Forró e PC Music se acasalam em “Não Vou Deitar”, outra das faixas em que Pabllo solta os cachorros (“eu não vou deixar você me controlar, não vou voltar!”). Numa vibe mais festeira e positiva (“vou degustar a vida como um copo de gin”), “Ouro” inaugura no disco a série de participações especiais: quem divide a música com Pabllo é sua melhor amiga, a multitalentosa Urias. “Trago Seu Amor de Volta”, por sua vez, tem dueto com Dilsinho, estrela do samba pop, numa espécie de axé anos 90, triste-alegre, em versão 2018: “trago seu amor de volta / não quero nada em troca / o que o destino uniu ninguém vai separar”. E em “Vai Embora”, mistura de trap com pagodão baiano feita a partir de uma base de Rafa Dias, do grupo baiano ÀTTØØXXÁ, quem dá o papo reto com Pabllo é Ludmilla: “Você perdeu o jogo / se prepara pra faxina / eu vou passar o rodo / e te limpar da minha vida.”
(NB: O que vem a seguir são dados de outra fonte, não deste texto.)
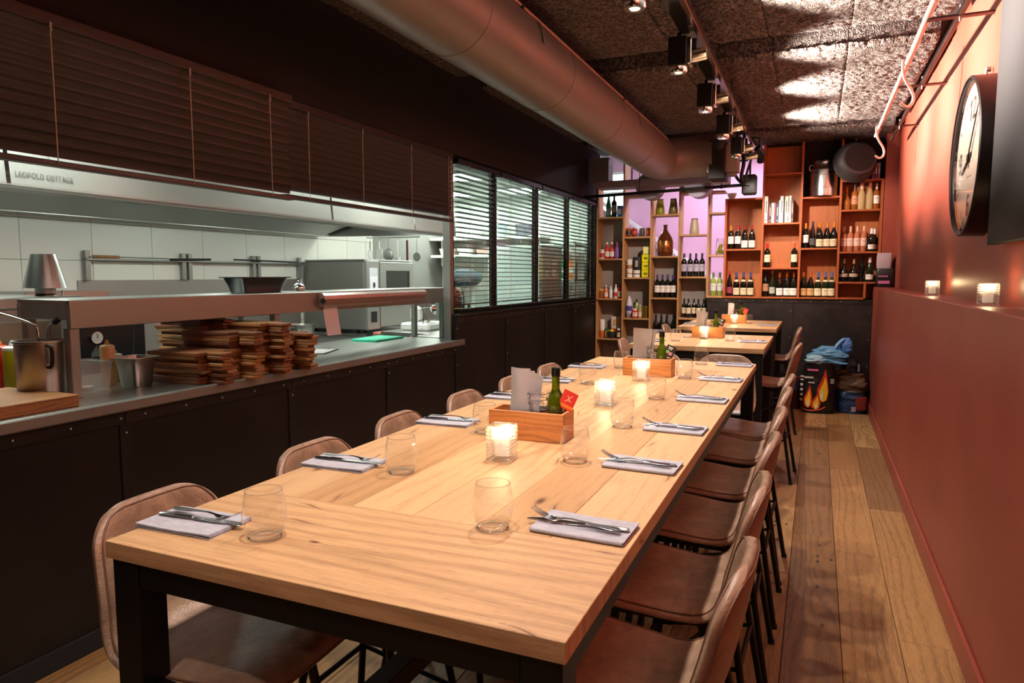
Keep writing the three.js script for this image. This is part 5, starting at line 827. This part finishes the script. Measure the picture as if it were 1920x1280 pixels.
row('rose wine cell', 1.916, 'bottles in the rose wine cell', [['bordeaux', 'rose', 0xd8a890, 0xe0b8a8, .283, 'rose wine bottle, pale cap'], ['bordeaux', 'rose', 0xd8a890, 0xe0b8a8, .357, 'rose wine bottle, pale cap'], ['bordeaux', 'rose', 0xd8a890, 0xe0b8a8, .432, 'rose wine bottle, pale cap'], ['bordeaux', 'rose', 0xd8a890, 0xe0b8a8, .505, 'rose wine bottle, pale cap'], ['sparkling', 'dark', 0xe8e4e4, WH, .585, 'silver topped sparkling bottle', { s: .92, z: SZ + .07 }], ['sparkling', 'dark', 0xe8e4e4, WH, .622, 'silver topped sparkling bottle', { s: .92, z: SZ - .04 }], ['sparkling', 'dark', 0xe8e4e4, WH, .618, 'silver topped sparkling bottle', { s: .92, z: SZ + .09 - .2 }]].slice(0, 6));
row('lowest cell beside the red wall', 1.55, 'bottles in the lowest cell beside the red wall', [['squat', 'dark', 0xb08860, 0xb8a890, .298, 'squat dark bottle'], ['squat', 'dark', 0xb08860, 0xb8a890, .41, 'squat dark bottle'], ['bordeaux', 'dark', 0x201414, 0, .497, 'plain dark bottle'], ['sparkling', 'green', 0xe8d8d4, WH, .585, 'champagne bottle, pale foil']]);
// open shelf bottles
row('third open shelf column, middle', 1.328, 'purple capped bottles in the open shelf', [-2.0, -1.93, -1.86, -1.785].map(x => ['bordeaux', 'dark', PU, WH, x, 'purple capped bottle']));
row('low third open shelf column', .783, 'dark bottles low in the open shelf', [-2.01, -1.935, -1.86, -1.77].map(x => ['burgundy', 'dark', 0x1c1824, 0xa8a4a4, x, 'dark capped bottle']));
row('fourth open shelf column before handrail', 1.612, 'bottles before the handrail in the open shelf', [-1.645, -1.565, -1.488, -1.41].map(x => ['bordeaux', 'dark', 0x30303c, 0xa8a4b4, x, 'grey labelled bottle']));
row('low fourth open shelf column', 1.061, 'cream labelled bottles low in the open shelf', [-1.635, -1.57, -1.505, -1.44, -1.375].map((x, i) => ['bordeaux', 'dark', 0x1a1614, CR, x, 'dark bottle, cream label', { s: .82, z: SZ + (i % 2 ? .045 : .0) }]));
row('narrow fifth open shelf column', 1.357, 'green bottles in the narrow column', [-1.258, -1.175].map(x => ['bordeaux', 'clearGreen', 0x486848, 0xc8ccc0, x, 'pale green white wine bottle']));
row('top of first open shelf column', 2.429, 'bottles before the daylit window', [['flute', 'teal', 0x2a8058, 0x88907c, -2.7, 'green glass bottle'], ['bordeaux', 'green', 0x406048, 0x90907c, -2.62, 'dark green bottle']]);
row('sauce row of first open shelf column', 1.86, 'sauce bottles in the first column', [['jar', 'white', 0xd8d4d0, 0xb84040, -2.785, 'small white can', { name: 'sauce_bottle' }], ['sauce', 'red', 0xe0dcd4, WH, -2.715, 'red sauce bottle', { name: 'sauce_bottle' }], ['sauce', 'red', 0xe0dcd4, WH, -2.645, 'red sauce bottle', { name: 'sauce_bottle' }], ['sauce', 'purple', 0xb02028, 0x8c5aa0, -2.572, 'purple sauce bottle', { name: 'sauce_bottle' }], ['sauce', 'brown', 0x1c1410, 0x6a3a2c, -2.502, 'brown sauce bottle', { name: 'sauce_bottle' }]]);
row('jar row of first open shelf column', 1.308, 'jars in the first column', [['jar', 'amber', 0xc8a868, 0, -2.79, 'small amber jar', { name: 'jar', cat: 'jar' }], ['sauce', 'orange', 0xd8d4cc, WH, -2.72, 'orange white bottle', { name: 'sauce_bottle', s: .8 }], ['sauce', 'white', 0xe8e4dc, 0, -2.65, 'white bottle', { name: 'sauce_bottle', s: .75 }], ['sauce', 'white', 0xe0d8cc, 0xd04038, -2.58, 'red labelled bottle', { name: 'sauce_bottle', s: .85 }], ['jar', 'red', 0xc02820, WH, -2.51, 'red jar, white label', { name: 'jar', cat: 'jar', s: 1.2 }]]);
{ const t = thing('wicker_basket', 'small dark wire basket handle behind the jars in the first open shelf column', 'basket', [-2.755, 1.308 + eps, -9.66]); mesh('rim', [xf(new THREE.TorusGeometry(.045, .004, 6, 20), { r: [Math.PI / 2, 0, 0], p: [0, .07, 0] })], M.black, t); mesh('handle', tube([[-.045, .07, 0], [-.03, .15, 0], [.03, .15, 0], [.045, .07, 0]], .004, 6, 20), M.black, t); mesh('bowl', lathe([[0, 0], [.03, 0], [.045, .07], [.042, .07], [.028, .004], [0, .004]], 18), M.black, t); }
// odd things in the open shelf
const Y = v => v + eps;
{ const t = thing('blue_box', 'bright blue carton before the daylit window in the open shelf', 'box', [-2.54, Y(2.429), SZ]); mesh('carton', box(.07, .16, .08, 0, .08, 0, .003), std(0x1c60b8, .4), t); mesh('label', box(.05, .07, .001, 0, .08, .0405, 0), M.white, t); }
{ const t = thing('spray_can', 'tall white and orange can at the bottom of the first open shelf column', 'can', [-2.775, Y(.749), SZ]); mesh('can_body', lathe([[0, 0], [.034, 0], [.036, .004], [.036, .1], [.0, .1]], 20), G.orange, t); mesh('can_top', lathe([[.036, .1], [.036, .25], [.03, .258], [0, .258]], 20), G.white, t); }
bottle('jar', 'clearGreen', 0x2c4a20, WH, -2.695, Y(.749), 'green jar beside the tall can, bottom of the first open shelf column', { name: 'jar', cat: 'jar' });
{ const t = thing('stone_bowl', 'dark stone mortar with a yellow item inside, bottom of the first open column', 'bowl', [-2.625, Y(.749), SZ + .055]); mesh('bowl_body', lathe([[0, 0], [.035, 0], [.04, .01], [.062, .05], [.065, .095], [.055, .095], [.05, .05], [0, .02]], 24), std(0x2c3432, .5), t); mesh('lemon', xf(new THREE.SphereGeometry(.03, 14, 10), { p: [.005, .1, 0], s: [1.1, .9, .9] }), std(0xe0c820, .5), t); }
{ const t = thing('flour_bag', 'white and red paper bag at the bottom of the first open shelf column', 'bag', [-2.585, Y(.749), SZ - .065]); mesh('lower_bag', loft([sqRing(.06, .02, 0), sqRing(.068, .03, .06), sqRing(.066, .03, .13)].map(r => r.map(p => [p[0], p[1], p[2] * .6]))), std(0xc82c28, .6), t); mesh('upper_bag', loft([sqRing(.067, .03, .13), sqRing(.07, .03, .2), sqRing(.066, .02, .28), sqRing(.068, .008, .3)].map(r => r.map(p => [p[0] * 1.1, p[1], p[2] * .6]))), std(0xe4dcd0, .7), t); mesh('label', box(.03, .09, .002, -.02, .215, .045, 0), std(0xd8a038, .6), t); }
bottle('jar', 'dark', 0xe0d8c8, CR, -2.508, Y(.749), 'dark jar with cream label beside the paper bag, bottom of the first open column', { name: 'jar', cat: 'jar', s: 1.1, z: SZ + .06 });
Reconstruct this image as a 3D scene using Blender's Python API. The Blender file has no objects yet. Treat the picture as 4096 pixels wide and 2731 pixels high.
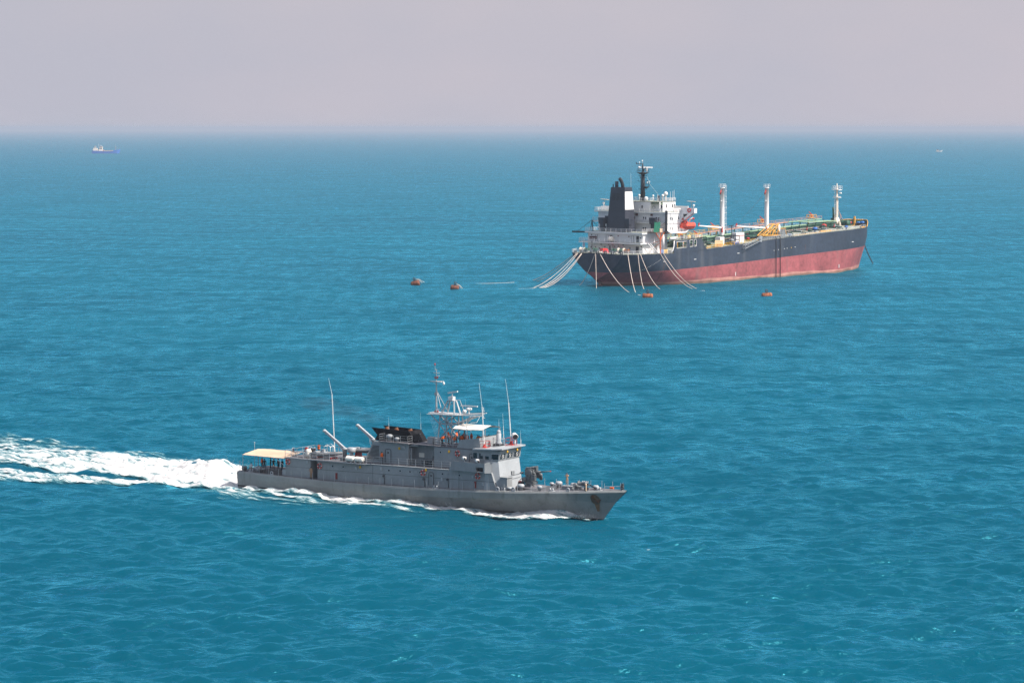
import bpy, bmesh, math, random
import numpy as np
from mathutils import Vector, Matrix

S = bpy.context.scene
COL = S.collection
R = math.radians
rnd = random.Random(7)

# ------------------------------------------------------------------ camera
CAM_H = 53.0
cam_d = bpy.data.cameras.new("camera")
cam = bpy.data.objects.new("camera", cam_d)
COL.objects.link(cam)
cam_d.sensor_width = 36.0
cam_d.lens = 36.0 * 9800.0 / 4096.0
cam_d.clip_start = 1.0
cam_d.clip_end = 120000.0
cam.location = (0, 0, CAM_H)
cam.rotation_euler = (R(90) - math.atan((1365.5 - 511.0) / 9800.0), 0, 0)
S.camera = cam

# ------------------------------------------------------------------ sky, sun, exposure
SUN_EL, SUN_AZ = 51.0, -21.0          # elevation; azimuth of the sun, counter-clockwise from +X
wd = bpy.data.worlds.new("World")
S.world = wd
wd.use_nodes = True
nt = wd.node_tree
for n in list(nt.nodes):
    nt.nodes.remove(n)
w_out = nt.nodes.new("ShaderNodeOutputWorld")
sky = nt.nodes.new("ShaderNodeTexSky")
sky.sky_type = 'NISHITA'
sky.sun_disc = False
sky.sun_elevation = R(SUN_EL)
sky.sun_rotation = R(90 - SUN_AZ)
sky.air_density = 1.3
sky.dust_density = 4.0
sky.ozone_density = 1.5
bg1 = nt.nodes.new("ShaderNodeBackground")
bg1.inputs[1].default_value = 0.14
bg2 = nt.nodes.new("ShaderNodeBackground")        # pale lilac humid haze that thins towards the zenith
bg2.inputs[0].default_value = (0.545, 0.485, 0.57, 1)
bg2.inputs[1].default_value = 0.785
tc = nt.nodes.new("ShaderNodeTexCoord")
sx = nt.nodes.new("ShaderNodeSeparateXYZ")
mr = nt.nodes.new("ShaderNodeMapRange")
mr.interpolation_type = 'SMOOTHSTEP'
mr.inputs[1].default_value = 0.0
mr.inputs[2].default_value = 0.42
mr.inputs[3].default_value = 0.97
mr.inputs[4].default_value = 0.12
nz = nt.nodes.new("ShaderNodeTexNoise")           # very faint unevenness of the haze
nz.inputs["Scale"].default_value = 4.5
nz.inputs["Detail"].default_value = 4.0
mp = nt.nodes.new("ShaderNodeMapping")
mp.inputs["Scale"].default_value = (1, 1, 2.2)
hr = nt.nodes.new("ShaderNodeValToRGB")
hr.color_ramp.elements[0].position = 0.35
hr.color_ramp.elements[0].color = (0.495, 0.493, 0.575, 1)
hr.color_ramp.elements[1].position = 0.68
hr.color_ramp.elements[1].color = (0.580, 0.532, 0.588, 1)
mx = nt.nodes.new("ShaderNodeMixShader")
L = nt.links.new
L(tc.outputs["Generated"], mp.inputs[0]); L(mp.outputs[0], nz.inputs["Vector"])
L(nz.outputs["Fac"], hr.inputs[0]); L(hr.outputs[0], bg2.inputs[0])
L(tc.outputs["Generated"], sx.inputs[0])
L(sx.outputs["Z"], mr.inputs[0]); L(mr.outputs[0], mx.inputs[0])
L(sky.outputs[0], bg1.inputs[0]); L(bg1.outputs[0], mx.inputs[1]); L(bg2.outputs[0], mx.inputs[2])
L(mx.outputs[0], w_out.inputs[0])

sun_d = bpy.data.lights.new("sun", 'SUN')
sun_d.energy = 4.6
sun_d.angle = R(0.6)
sun_d.color = (1.0, 0.94, 0.87)
sun = bpy.data.objects.new("sun", sun_d)
COL.objects.link(sun)
sdir = Vector((math.cos(R(SUN_EL)) * math.cos(R(SUN_AZ)), math.cos(R(SUN_EL)) * math.sin(R(SUN_AZ)), math.sin(R(SUN_EL))))
sun.rotation_euler = sdir.to_track_quat('Z', 'Y').to_euler()
sun.location = (0, 0, 500)

S.view_settings.view_transform = 'Standard'
S.view_settings.look = 'None'
S.view_settings.exposure = 0.42
S.view_settings.gamma = 1.0
S.view_settings.use_curve_mapping = False
S.cycles.use_denoising = True
S.cycles.denoising_prefilter = 'NONE'
S.cycles.max_bounces = 6
S.cycles.volume_bounces = 0
S.cycles.caustics_reflective = False
S.cycles.caustics_refractive = False

# ------------------------------------------------------------------ materials
MATS = {}


def nmat(name):
    m = bpy.data.materials.new(name)
    m.use_nodes = True
    nt = m.node_tree
    return m, nt, nt.nodes["Principled BSDF"]


def paint(name, col, rough=0.5, var=0.12, scale=0.6, streak=0.0, streak_col=(0.12, 0.07, 0.04), metal=0.0, fine=0.05, bump=0.0, spec=0.4, sscale=1.0):
    """painted or plain surface: two scales of uneven tone, optional run-down streaks of grime or rust"""
    if name in MATS:
        return MATS[name]
    m, nt, p = nmat(name)
    N = nt.nodes
    Lk = nt.links.new
    p.inputs["Roughness"].default_value = rough
    p.inputs["Metallic"].default_value = metal
    p.inputs["Specular IOR Level"].default_value = spec
    tc = N.new("ShaderNodeTexCoord")
    n1 = N.new("ShaderNodeTexNoise"); n1.inputs["Scale"].default_value = scale; n1.inputs["Detail"].default_value = 6
    n2 = N.new("ShaderNodeTexNoise"); n2.inputs["Scale"].default_value = scale * 9; n2.inputs["Detail"].default_value = 3
    Lk(tc.outputs["Object"], n1.inputs["Vector"]); Lk(tc.outputs["Object"], n2.inputs["Vector"])
    a = N.new("ShaderNodeMapRange"); a.inputs[1].default_value = 0.3; a.inputs[2].default_value = 0.7
    a.inputs[3].default_value = 1 - var; a.inputs[4].default_value = 1 + var
    b = N.new("ShaderNodeMapRange"); b.inputs[1].default_value = 0.3; b.inputs[2].default_value = 0.7
    b.inputs[3].default_value = 1 - fine; b.inputs[4].default_value = 1 + fine
    Lk(n1.outputs["Fac"], a.inputs[0]); Lk(n2.outputs["Fac"], b.inputs[0])
    mu = N.new("ShaderNodeMath"); mu.operation = 'MULTIPLY'
    Lk(a.outputs[0], mu.inputs[0]); Lk(b.outputs[0], mu.inputs[1])
    vm = N.new("ShaderNodeVectorMath"); vm.operation = 'SCALE'
    vm.inputs[0].default_value = col[:3]
    Lk(mu.outputs[0], vm.inputs["Scale"])
    out = vm.outputs[0]
    if streak > 0:
        mpn = N.new("ShaderNodeMapping"); mpn.inputs["Scale"].default_value = (1.6 * sscale, 1.6 * sscale, 0.12 * sscale)
        n3 = N.new("ShaderNodeTexNoise"); n3.inputs["Scale"].default_value = 0.9; n3.inputs["Detail"].default_value = 5
        Lk(tc.outputs["Object"], mpn.inputs[0]); Lk(mpn.outputs[0], n3.inputs["Vector"])
        c = N.new("ShaderNodeMapRange"); c.inputs[1].default_value = 0.56; c.inputs[2].default_value = 0.75
        c.inputs[4].default_value = streak
        Lk(n3.outputs["Fac"], c.inputs[0])
        mxn = N.new("ShaderNodeMix"); mxn.data_type = 'RGBA'
        mxn.inputs["B"].default_value = (*streak_col, 1)
        Lk(c.outputs[0], mxn.inputs["Factor"]); Lk(out, mxn.inputs["A"])
        out = mxn.outputs["Result"]
    Lk(out, p.inputs["Base Color"])
    if bump > 0:
        bp = N.new("ShaderNodeBump"); bp.inputs["Strength"].default_value = bump; bp.inputs["Distance"].default_value = 0.03
        Lk(n2.outputs["Fac"], bp.inputs["Height"]); Lk(bp.outputs[0], p.inputs["Normal"])
    MATS[name] = m
    return m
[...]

E quem diria que Pabllo ia tentar a sorte no departamento “Havana” de Camila Cabello? Que nada! “No Hablo Español” é pura tiração de sarro de quem aprendeu espanhol assistindo à série “Rebelde” e que reconhece, de forma sacana, a sua falta de habilidade com o idioma: “lo siento, amor, pero no hablo español / por isso deixo meu corpo falar / e sua língua me levar / pra lá e pra cá.” Para continuar fugindo das obviedades latinas, “Miragem” encerra o disco investindo na mistura de cúmbia com rasteirinha, num romance de alta voltagem: “Seu beijo é um perigo, engana meus sentidos, esse amor bandido não dá.”
Feito para o brilho sem par de Pabllo Vittar, “Não Para Não” é, na verdade, um grande esforço colaborativo do qual a cantora com os parceiros da BMT, equipe montada pelo seu produtor musical, para fazer essa música “que tem que agradar a pessoas de backgrounds diferentes“. Dele, fazem parte, além de Gorky, o produtor de música eletrônica Maffalda (o paulistano Arthur Gomes), o compositor carioca Pablo Bispo, Zebu (Guilherme Pereira, de São José dos Campos, famoso pela versão de “Medo bobo”, de Maiara & Maraísa, gravada pelo cantor Jão) e Arthur Marques (da banda de indie rock Mickey Gang, de Colatina, que já compôs para Iza, Lucy Alves e Cleo Pires).
Um disco acelerado, urgente, pulsante e frenético, porque a música não pode parar.